The year 1891 is memorable in the history of the sanitary evolution of London for “the Public Health (London) Act, 1891,”[175] which consolidated and amended the laws then existing in connection with the public health of the metropolis.

The state of the law was recognised as very unsatisfactory, being scattered over some thirty statutes or more—a condition of things which was greatly to the disadvantage of the public health of London.

Moreover, in accordance with the extraordinary custom, London, which on account of its huge population needed sanitary legislation almost more than any other place, had been excepted from much sanitary legislation which had been in operation for many years, with the most beneficial results, in the remainder of the country. Part of this legislation was at long last extended to London. Many amendments were made, recommendations of the Royal Commission of 1884 were given effect to, new provisions introduced, and the general result was a Sanitary Code for London—imperfect still in some important respects, but a great advance on anything which London had previously possessed.

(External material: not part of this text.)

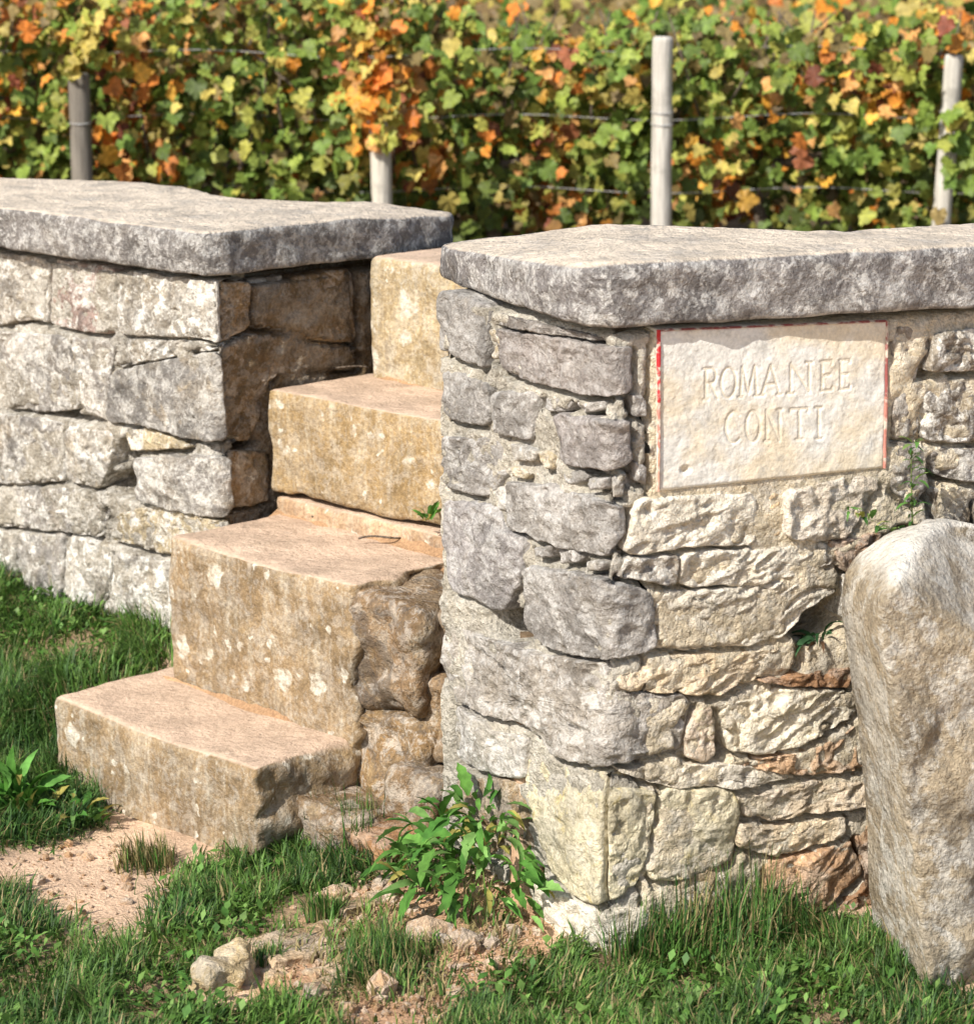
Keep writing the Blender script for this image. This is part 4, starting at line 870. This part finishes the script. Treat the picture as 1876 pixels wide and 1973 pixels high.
POSTS = [(152, 140, 48, 8.72, alb(150, 142, 130, 1), 'grey post with dark top behind the left coping', 0), (728, 150, 46, 8.72, alb(226, 218, 202, 1, 1.3), 'pale post half hidden by leaves above the gap', 1),
         (1278, 70, 46, 8.70, alb(224, 217, 204, 1, 1.3), 'tall bare grey-white wooden post above the corner wall', 0), (1838, 105, 42, 8.76, alb(214, 208, 196, 1, 1.2), 'weathered post among leaves at the right edge', 2)]
for (x, ytop, wpx, Y, col, lab, kk) in POSTS:
    top = on_y(x, ytop, Y); r = wpx / 2 / F_PX * Y * .86; x0 = top[0]; t = thing('vineyard_post', (x0, Y, .48), lab, 'post', 'vineyard posts')
    zz = np.r_[np.linspace(.40, top[2] - r * .5, 24), top[2] - r * .15, top[2]]; wob = fbm(np.column_stack([zz, np.full(len(zz), x0 * 9), zz * 0]), 3, 3)
    lean = {0: 0, 1: -.02, 2: .04}[kk]
    path = np.column_stack([x0 + .006 * wob + lean * (zz - top[2]), np.full(len(zz), Y), zz]); rad = np.r_[np.full(24, r) * (1 + .05 * wob[:24]), r * .95, r * .8]
    V, Fc = cyl(path, rad, 12); mk('shaft', V, Fc, M_WOOD, t, color=col)
    for zy in (215, 238) if x > 1000 else (235,):
        zc = on_y(x, zy, Y)[2]; a = np.linspace(0, 2 * np.pi, 25); V, Fc = cyl(np.column_stack([x0 + (r + .002) * np.cos(a) + lean * (zc - top[2]), Y + (r + .002) * np.sin(a), np.full(25, zc) + .004 * np.sin(a)]), .0022, 6)
        mk('wire_tie', V, Fc, M_WIRE, t)
for (y, lab) in [(106, 'topmost thin trellis wire between the vineyard posts'), (236, 'middle thin trellis wire between the vineyard posts'), (380, 'lowest thin trellis wire between the vineyard posts')]:
    xs = np.linspace(-3.2, 3.2, 50); z0 = on_y(1278, y, 8.66)[2]; zz = z0 - .012 * np.cos((xs - .6) * 6) + .006 * np.sin(xs * 2.3)
    V, Fc = cyl(np.column_stack([xs, np.full(50, 8.92 + .08 * np.sin(xs * 2.1 + y)), zz]), .0015, 6); tag(mk('trellis_wire', V, Fc, M_WIRE), lab, 'wire', 'trellis wires')

OUT = [(0, .0), (.10, -.14), (.24, -.20), (.36, -.14), (.42, -.02), (.50, .04), (.46, .14), (.50, .26), (.46, .38), (.36, .42), (.34, .52), (.22, .58), (.16, .68), (.07, .78), (0, .86)]
def vine_leaf_mesh(seed):
    rs = np.random.default_rng(seed); R_ = [(x * rs.uniform(.88, 1.12), y * rs.uniform(.9, 1.1)) for x, y in OUT]; Lf = [(-x * rs.uniform(.88, 1.12), y * rs.uniform(.9, 1.1)) for x, y in OUT[1:-1]][::-1]; P = R_ + Lf
    cup = rs.uniform(-.5, .9); fold = rs.uniform(.0, .9); V = [(0, .16, 0)]
    for x, y in P: V.append((x, y, fold * abs(x) * .6 - cup * (x * x + (y - .2) ** 2) + rs.normal(0, .075)))
    n = len(P); Fc = [[0, 1 + i, 1 + (i + 1) % n] for i in range(n)]; me = bpy.data.meshes.new('leaf'); me.from_pydata(V, [], Fc); me.polygons.foreach_set('use_smooth', [True] * n); me.materials.append(M_LEAF); return me, np.array(V), Fc
LM = [vine_leaf_mesh(s) for s in range(6)]
GREENS = [(.15, .25, .04), (.22, .32, .05), (.30, .38, .07), (.10, .17, .03)]; YELS = [(.48, .46, .09), (.60, .48, .12), (.40, .42, .08)]; ORS = [(.74, .28, .035), (.70, .22, .04), (.78, .42, .06), (.72, .36, .12)]; REDS = [(.26, .06, .04), (.38, .12, .06)]; BRS = [(.24, .17, .06), (.18, .12, .05), (.30, .22, .09)]
OCK = 1.25
OC = [(260, 110, 55), (265, 205, 40), (225, 270, 45), (300, 270, 30), (725, 60, 45), (700, 150, 50), (725, 240, 60), (790, 150, 45), (1095, 150, 40), (1085, 85, 35), (1075, 270, 45), (1050, 400, 40), (1345, 290, 35), (1385, 360, 45), (1410, 400, 35), (820, 330, 40), (1560, 140, 40), (1640, 155, 35), (1700, 190, 40), (1830, 40, 50), (1530, 290, 30), (60, 20, 40), (20, 180, 30), (930, 250, 25), (1480, 200, 25)]
def leaf_colour(px, py, rs):
    w = max([math.exp(-(((px - x) / r / OCK) ** 2 + ((py - y) / r / OCK) ** 2)) for x, y, r in OC])
    up = 1 / (1 + math.exp((py - 110) / 40)); u = rs.random()
    if rs.random() < w * .95: pal = ORS if u < .66 else (YELS if u < .88 else REDS)
    elif rs.random() < up * .55: pal = BRS if u < .36 else (ORS if u < .52 else (YELS if u < .70 else GREENS))
    else: pal = GREENS if u < .70 else (YELS if u < .90 else (BRS if u < .96 else ORS))
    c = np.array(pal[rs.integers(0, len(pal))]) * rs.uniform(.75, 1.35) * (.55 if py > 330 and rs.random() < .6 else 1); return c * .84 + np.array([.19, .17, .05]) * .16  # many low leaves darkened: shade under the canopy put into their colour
def leaf_rot(rs, spread=.55):
    n = Vector((-.35 + rs.normal(0, spread), -.75 + rs.normal(0, spread * .6), .45 + rs.normal(0, spread))).normalized()
    q = n.to_track_quat('Z', 'Y'); down = rs.normal(math.pi, .9); return q @ Quaternion((0, 0, 1), down)
rs = np.random.default_rng(11)
def row_top(px):                               # top of the canopy in the picture's height, lower to the right
    return (-60 if px < 820 else 42) + 18 * math.sin(px * .013) + 14 * math.sin(px * .041)
VINES = [(-1.95, 'grapevine at the far left with yellow-green leaves, cut by the frame'), (-.95, 'green grapevine between the left post and the gap, orange beside post'), (.02, 'grapevine with orange leaves around the half-hidden pale post and red tuft'),
         (.98, 'grapevine right of the bare post with an orange strand low down'), (1.95, 'grapevine at the far right edge with large yellow leaves')]
def hide_post(px, py):                         # leaves that hang in front of the half-hidden posts
    return (abs(px - 728) < 45 and py < 262) or (abs(px - 155) < 40 and py < 140) or (abs(px - 1838) < 40 and 205 < py < 350)
for vi, (vx, lab) in enumerate(VINES):
    t = thing('grapevine', (vx, VY, .5), lab, 'grapevine', 'vines of the front row')
    pth = np.array([(vx, VY, .42), (vx + .03, VY - .02, .6), (vx - .03, VY, .78), (vx + .04, VY + .02, .92), (vx + .3, VY, .98)]); V, Fc = cyl(pth, [.035, .028, .025, .02, .012], 8); mk('trunk', V, Fc, M_BARK, t)
    for k in range(9):                         # canes
        x0 = vx + rs.uniform(-.45, .45); V, Fc = cyl(np.array([(x0, VY + rs.normal(0, .05), .92), (x0 + rs.normal(0, .05), VY + rs.normal(0, .08), 1.15), (x0 + rs.normal(0, .12), VY + rs.normal(0, .1), 1.45)]), [.006, .005, .003], 5); mk('cane', V, Fc, M_BARK, t)
    nbig = 0; V, Fc, C = [], [], []; o0 = 0
    for k in range(2600):
        x = vx + rs.uniform(-.54, .54); front = k < 270; y = VY - (rs.uniform(.10, .34) if front else rs.uniform(-.28, .12)); z = rs.uniform(.60, 1.58)
        (px,), (py,) = project(np.array([[x, y, z]]))
        if py < row_top(px): continue
        if py > 330 and rs.random() < .40: continue       # open, shaded zone under the canopy
        if front and (abs(px - 1278) < 34 or (abs(px - 728) < 30 and py > 265) or (abs(px - 155) < 32 and 150 < py < 350) or (abs(px - 1838) < 26 and (105 < py < 205 or py > 350))):
            y += .32
        elif front and hide_post(px, py): y = 8.66 - rs.uniform(0, .05)
        col = leaf_colour(px, py, rs); s = rs.uniform(.032, .068) * (1.15 if front else 1); q = leaf_rot(rs)
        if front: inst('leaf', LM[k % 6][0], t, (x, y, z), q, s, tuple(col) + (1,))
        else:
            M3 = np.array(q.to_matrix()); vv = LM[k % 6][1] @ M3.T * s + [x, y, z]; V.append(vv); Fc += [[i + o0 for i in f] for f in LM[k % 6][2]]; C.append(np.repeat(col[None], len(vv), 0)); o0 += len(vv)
    for (cx_, cy_, sx_, sy_, nn2, pal) in [(735, 150, 26, 75, 34, ORS), (165, 80, 18, 40, 14, YELS), (1838, 285, 20, 50, 16, GREENS)]:
        p0 = on_y(cx_, cy_, 8.64)
        if abs(p0[0] - vx) > .5: continue
        for k in range(nn2):                   # a shoot hanging over the post
            p = on_y(cx_ + rs.normal(0, sx_), np.clip(cy_ + rs.normal(0, sy_), cy_ - 1.4 * sy_, cy_ + 1.45 * sy_), 8.64 - rs.uniform(0, .05)); col = np.array((pal if rs.random() < .7 else YELS)[rs.integers(0, 3)]) * rs.uniform(.7, 1.2)
            inst('leaf', LM[k % 6][0], t, p, leaf_rot(rs), rs.uniform(.05, .085), tuple(col) + (1,))
    fo = mk('foliage', np.vstack(V), Fc, M_LEAFV, t); vcol(fo, np.vstack(C)); fo['kind'] = 'stuff'
# rows farther back, each one mass of leaves
for ri, (Y, zt_, n) in enumerate([(10.2, 1.47, 3600), (11.4, 1.47, 2000), (12.8, 1.46, 1500), (15, 1.44, 1500), (18, 1.42, 1800), (23, 1.40, 2200), (30, 1.44, 2600), (40, 1.55, 3000)]):
    V, Fc, C = [], [], []; o0 = 0; hw = Y * .24 + .4
    for k in range(n):
        s = rs.uniform(.06, .11) * (1 + .02 * (Y - 10)); p = np.array([rs.uniform(-hw, hw), Y + rs.uniform(-.22, .22), rs.uniform(.62, zt_ + rs.normal(0, .04))]); p[2] -= (.09 if (Y < 16 and p[0] > -.1) else 0) * max(0, (p[2] - .9) / .55); q = leaf_rot(rs); M3 = np.array(q.to_matrix()); u = rs.random()
        pal = BRS if u < .45 else (YELS if u < .62 else (ORS if u < .8 else GREENS)); col = np.array(pal[rs.integers(0, len(pal))]) * rs.uniform(.7, 1.25)
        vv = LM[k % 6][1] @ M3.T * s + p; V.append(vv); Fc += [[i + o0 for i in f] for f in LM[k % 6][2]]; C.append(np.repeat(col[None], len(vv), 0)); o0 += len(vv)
    o = mk('vine_row_foliage', np.vstack(V), Fc, M_LEAFV, origin=(0, Y, .5)); vcol(o, np.vstack(C)); tag(o, 'brown and ochre autumn foliage of vine rows farther back', 'vine foliage', 'vine rows farther back', 'stuff')
# ------------------------------------------------------------------ dry twigs on the treads
for i, (x, y, z, dx, dy, lab) in enumerate([(560, 985, .494, .10, -.02, 'dry bent twig at the back of the second step'), (690, 1042, .493, .09, .015, 'thin dry twig lying across the second step'), (600, 1000, .494, .05, .03, 'short dry twig near the back of the second step'), (640, 712, .775, .08, .0, 'dry stalk at the back of the third step')]):
    a = on_z(x, y, z); tt = np.linspace(0, 1, 9); pth = np.column_stack([a[0] + dx * tt, a[1] + dy * tt + .012 * np.sin(tt * 5 + i), np.full(9, z + .003) + .006 * np.sin(tt * 3.1)])
    V, Fc = cyl(pth, .0022, 6); tag(mk('twig', V, Fc, M_BARK), lab, 'twig', 'dry twigs')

The Act came into operation on the 1st of January, 1892, and it applied to the Administrative County of London only; some few of the provisions extending to the “City.”

And for the first time the new Central Authority—the County Council—with extended powers, occupied a prominent place in this legislation.

Once more did Parliament enact the oft-ignored direction that “it shall be the duty of every sanitary authority to cause to be made from time to time inspection of their district” for detection of nuisances—a duty so shamelessly neglected—and “to put in force the powers vested in them relating to public health and local government so as to secure the proper sanitary condition of all premises in their district.”